-- begin Dataset section --

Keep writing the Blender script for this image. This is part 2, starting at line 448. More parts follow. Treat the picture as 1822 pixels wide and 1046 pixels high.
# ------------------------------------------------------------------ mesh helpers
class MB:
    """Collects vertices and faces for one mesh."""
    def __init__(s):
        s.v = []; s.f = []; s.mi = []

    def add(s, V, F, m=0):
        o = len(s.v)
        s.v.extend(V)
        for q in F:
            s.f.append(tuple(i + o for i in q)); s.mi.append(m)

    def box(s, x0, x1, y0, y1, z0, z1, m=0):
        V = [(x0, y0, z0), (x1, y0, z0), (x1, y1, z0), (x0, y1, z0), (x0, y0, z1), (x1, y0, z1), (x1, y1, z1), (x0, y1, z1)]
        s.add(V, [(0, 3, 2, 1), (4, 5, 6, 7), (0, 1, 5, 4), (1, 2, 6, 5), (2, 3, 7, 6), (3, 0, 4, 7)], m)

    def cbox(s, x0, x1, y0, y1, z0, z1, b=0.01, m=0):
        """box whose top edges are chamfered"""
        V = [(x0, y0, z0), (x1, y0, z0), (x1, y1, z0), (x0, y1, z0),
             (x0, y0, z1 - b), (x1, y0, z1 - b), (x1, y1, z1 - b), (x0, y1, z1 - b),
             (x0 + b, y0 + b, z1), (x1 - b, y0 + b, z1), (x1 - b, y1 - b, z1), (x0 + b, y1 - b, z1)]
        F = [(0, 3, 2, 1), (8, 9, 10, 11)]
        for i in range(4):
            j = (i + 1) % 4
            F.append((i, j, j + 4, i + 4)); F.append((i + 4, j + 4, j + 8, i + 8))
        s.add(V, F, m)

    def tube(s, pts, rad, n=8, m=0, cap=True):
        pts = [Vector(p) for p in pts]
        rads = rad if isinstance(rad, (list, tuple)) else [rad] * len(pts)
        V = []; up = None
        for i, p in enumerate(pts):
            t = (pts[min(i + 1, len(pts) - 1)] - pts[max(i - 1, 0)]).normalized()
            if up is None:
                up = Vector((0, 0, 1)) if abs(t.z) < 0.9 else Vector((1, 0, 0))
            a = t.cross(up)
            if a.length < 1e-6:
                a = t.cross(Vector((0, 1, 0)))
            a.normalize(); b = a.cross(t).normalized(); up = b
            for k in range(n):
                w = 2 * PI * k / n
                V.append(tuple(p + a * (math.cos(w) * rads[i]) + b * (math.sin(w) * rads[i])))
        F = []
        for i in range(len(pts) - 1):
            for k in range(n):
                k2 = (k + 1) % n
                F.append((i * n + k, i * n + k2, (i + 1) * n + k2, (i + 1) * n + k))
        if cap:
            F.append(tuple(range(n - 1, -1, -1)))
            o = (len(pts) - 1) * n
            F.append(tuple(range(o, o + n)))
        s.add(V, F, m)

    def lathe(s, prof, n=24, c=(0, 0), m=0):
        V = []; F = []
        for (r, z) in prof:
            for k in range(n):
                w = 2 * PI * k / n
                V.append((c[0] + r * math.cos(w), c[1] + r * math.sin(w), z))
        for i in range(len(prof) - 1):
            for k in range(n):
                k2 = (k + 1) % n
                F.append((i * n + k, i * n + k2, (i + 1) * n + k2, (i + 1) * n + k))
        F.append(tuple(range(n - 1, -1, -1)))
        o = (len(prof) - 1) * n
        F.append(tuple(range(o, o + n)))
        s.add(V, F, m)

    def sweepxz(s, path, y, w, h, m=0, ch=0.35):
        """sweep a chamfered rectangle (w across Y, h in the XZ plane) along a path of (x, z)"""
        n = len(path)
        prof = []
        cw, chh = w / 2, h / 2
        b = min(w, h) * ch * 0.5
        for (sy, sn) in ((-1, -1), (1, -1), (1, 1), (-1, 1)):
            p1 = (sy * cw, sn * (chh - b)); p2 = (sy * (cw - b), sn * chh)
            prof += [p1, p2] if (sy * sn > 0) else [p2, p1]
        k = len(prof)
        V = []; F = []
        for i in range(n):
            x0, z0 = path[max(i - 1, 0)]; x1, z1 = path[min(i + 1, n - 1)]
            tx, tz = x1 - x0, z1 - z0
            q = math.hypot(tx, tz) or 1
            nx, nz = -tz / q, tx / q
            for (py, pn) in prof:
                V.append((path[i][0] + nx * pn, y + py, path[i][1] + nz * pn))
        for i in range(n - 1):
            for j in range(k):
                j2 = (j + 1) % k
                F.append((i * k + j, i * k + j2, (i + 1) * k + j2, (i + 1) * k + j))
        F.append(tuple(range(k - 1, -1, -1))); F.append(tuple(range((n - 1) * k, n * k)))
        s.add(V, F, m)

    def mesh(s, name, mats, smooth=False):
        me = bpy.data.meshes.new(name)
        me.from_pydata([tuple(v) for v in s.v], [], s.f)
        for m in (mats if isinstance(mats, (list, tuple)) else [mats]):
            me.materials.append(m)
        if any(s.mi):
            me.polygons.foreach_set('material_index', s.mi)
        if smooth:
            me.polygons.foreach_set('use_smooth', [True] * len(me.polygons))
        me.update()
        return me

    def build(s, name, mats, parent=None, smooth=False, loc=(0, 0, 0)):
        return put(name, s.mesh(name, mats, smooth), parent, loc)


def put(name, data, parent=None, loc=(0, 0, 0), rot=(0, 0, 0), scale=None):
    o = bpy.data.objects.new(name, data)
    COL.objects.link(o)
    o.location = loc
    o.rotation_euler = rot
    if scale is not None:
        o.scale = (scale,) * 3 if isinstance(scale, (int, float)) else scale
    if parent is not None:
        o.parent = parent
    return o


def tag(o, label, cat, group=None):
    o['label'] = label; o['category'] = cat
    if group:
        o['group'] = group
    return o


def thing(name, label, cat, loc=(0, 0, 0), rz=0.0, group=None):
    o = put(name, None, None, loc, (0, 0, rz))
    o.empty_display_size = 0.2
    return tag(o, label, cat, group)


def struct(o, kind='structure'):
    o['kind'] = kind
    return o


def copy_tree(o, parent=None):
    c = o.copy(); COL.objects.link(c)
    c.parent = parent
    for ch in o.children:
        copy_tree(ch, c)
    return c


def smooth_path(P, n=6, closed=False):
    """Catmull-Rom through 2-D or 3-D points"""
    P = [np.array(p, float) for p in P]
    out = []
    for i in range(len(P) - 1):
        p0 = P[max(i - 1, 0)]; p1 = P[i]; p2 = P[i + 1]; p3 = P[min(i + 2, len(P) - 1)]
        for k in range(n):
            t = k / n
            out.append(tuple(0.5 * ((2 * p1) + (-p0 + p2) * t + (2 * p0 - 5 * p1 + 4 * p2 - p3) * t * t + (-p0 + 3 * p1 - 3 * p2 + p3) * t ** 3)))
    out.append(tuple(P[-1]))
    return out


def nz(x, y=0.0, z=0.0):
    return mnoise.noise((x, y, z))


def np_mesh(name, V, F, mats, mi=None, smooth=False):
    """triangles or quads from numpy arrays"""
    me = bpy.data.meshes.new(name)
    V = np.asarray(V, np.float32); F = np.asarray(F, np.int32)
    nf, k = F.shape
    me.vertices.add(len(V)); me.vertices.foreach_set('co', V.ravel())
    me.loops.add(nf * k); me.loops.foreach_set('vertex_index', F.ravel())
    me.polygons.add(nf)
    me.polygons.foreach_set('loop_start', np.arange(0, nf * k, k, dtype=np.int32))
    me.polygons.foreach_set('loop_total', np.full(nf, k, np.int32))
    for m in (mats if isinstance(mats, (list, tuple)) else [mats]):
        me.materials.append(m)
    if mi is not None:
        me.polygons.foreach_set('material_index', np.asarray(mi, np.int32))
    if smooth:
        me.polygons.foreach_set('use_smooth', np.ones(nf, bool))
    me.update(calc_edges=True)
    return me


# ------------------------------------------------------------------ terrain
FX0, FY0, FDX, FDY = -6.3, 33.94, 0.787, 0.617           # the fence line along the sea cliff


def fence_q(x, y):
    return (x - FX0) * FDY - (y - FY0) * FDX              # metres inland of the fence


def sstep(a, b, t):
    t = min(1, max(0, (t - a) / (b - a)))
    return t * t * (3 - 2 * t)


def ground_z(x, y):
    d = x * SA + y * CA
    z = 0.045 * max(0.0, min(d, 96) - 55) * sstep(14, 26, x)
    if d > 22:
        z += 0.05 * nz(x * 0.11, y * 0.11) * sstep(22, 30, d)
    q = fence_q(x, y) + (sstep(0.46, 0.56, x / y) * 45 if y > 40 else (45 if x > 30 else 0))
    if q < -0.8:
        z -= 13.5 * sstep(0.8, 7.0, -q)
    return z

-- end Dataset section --

▸ Short task: Print, please, the lines from the first line of the material through the line that contains "s.f.append(tuple(i + o", exactly as written and with nothing added.

▸ Result of this exercise:
Keep writing the Blender script for this image. This is part 2, starting at line 448. More parts follow. Treat the picture as 1822 pixels wide and 1046 pixels high.
# ------------------------------------------------------------------ mesh helpers
class MB:
    """Collects vertices and faces for one mesh."""
    def __init__(s):
        s.v = []; s.f = []; s.mi = []

    def add(s, V, F, m=0):
        o = len(s.v)
        s.v.extend(V)
        for q in F:
            s.f.append(tuple(i + o for i in q)); s.mi.append(m)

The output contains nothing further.